Similarly, John Taylor and Owen Stanley’s study of Wadeye found that under-spending on education totalled $3.2 million dollars per annum. For every dollar spent on a child elsewhere in the NT, only 0.47c was spent on a student at Wadeye. This underspend has most likely been replicated in other remote communities.

Underinvestment is compounded by a history of Commonwealth monies not being accessed or misspent by former NT governments. The Collins review, found that 46% of money designated for Indigenous Education was going straight to NT Treasury coffers as “on costs”.

This is the extra money, the Indigenous specific expenditure these schools desperately need that Helen Hughes wants to characterise as largess. This is in a context where no high school facilities were provided in situ until 2005. The legacies of such neglect are wide ranging and intergenerational.

Testing tests

Teaching is a tough job and teaching in remote communities is as hard as it gets. Poor NAPLAN results are not an accurate or fair reflection of teachers or the schools they work in. Nor do they show a lack of direct classroom instruction.

We have had ten years of back to basics, literacy and numeracy programs in schools aimed at lifting NAPLAN scores. This is patently not working. The poor scores are a reflection of the deep social inequalities in our educational system.

Indigenous and non-Indigenous students in low socio-economic areas in other parts of Australia also achieve poorly on such tests. We have to ask, what are these tests really showing? Are they testing literacy and numeracy or are they simply showing us scales of social disadvantage?

It seems clear more nuanced measures of success and failure are needed as a basis to construct good policy.

Getting the facts straight

It is worth outlining a few other facts that Helen Hughes seems to have missed in her analysis. First, there has never been a separate system of education for Indigenous students. In fact 40.5% of students enrolled in the NT are Indigenous and attend urban high-schools and primary schools in Darwin and Alice Springs, as well as attending schools in remote areas.

All NT students study under the Northern Territory Curriculum Framework that covers key learning areas in math, science, English, social science, sports and Indigenous studies. It is based on international and national best practice. There is no separate curriculum for remote Indigenous students.

Second, the Northern Territory has a demographic profile that creates unique educational challenges. 75% of the Northern Territory’s Indigenous population reside in remote communities spread across 1,346,200 square kilometres.

There are 985 Indigenous communities in the NT with a total of 185 schools (151 public and 32 private schools). Getting the policy and implementation mix right is certainly not easy.

Third, phonetics, arithmetic and grammar exercises form a daily part of the teaching and learning cycle in the remote schools of the NT and have done for years. Curriculum frameworks are based on multi-disciplinary pedagogic approaches, not postmodernism.

It is also a fallacy to suggest that nonperformance of schools is causing Indigenous student failure.

Points of agreement

Despite these qualifications, the Hughes make some important points that I support. The chronic lack of expenditure on outstation education, by both the Commonwealth and the Northern Territory Government is a disgrace.

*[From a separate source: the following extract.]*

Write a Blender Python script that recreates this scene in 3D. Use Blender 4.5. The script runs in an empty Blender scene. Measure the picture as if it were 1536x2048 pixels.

Outstation schools should be properly funded and serviced. There are around 10,000 Aboriginal people living in outstations and the children that grow up there need a proper education.

I also concur that the need for standardised attendance data is palpable and that “fiddling” with truancy laws through mechanisms such as controlling welfare payments is a waste of time.

The challenges facing remote Indigenous education will not be overcome through attributing complex causes of poor outcomes to poor schools or bad teaching. Nor will they be overcome through proscriptive pedagogy.

Solutions will be long term and achieved through incremental hard work. We should maximise innovative policy arrangements, redress historic under-investment, concentrate on known factors of success such as community partnership and a mix of direct and indirect classroom instruction. And finally, demand real commitment from all levels of government for all Indigenous students.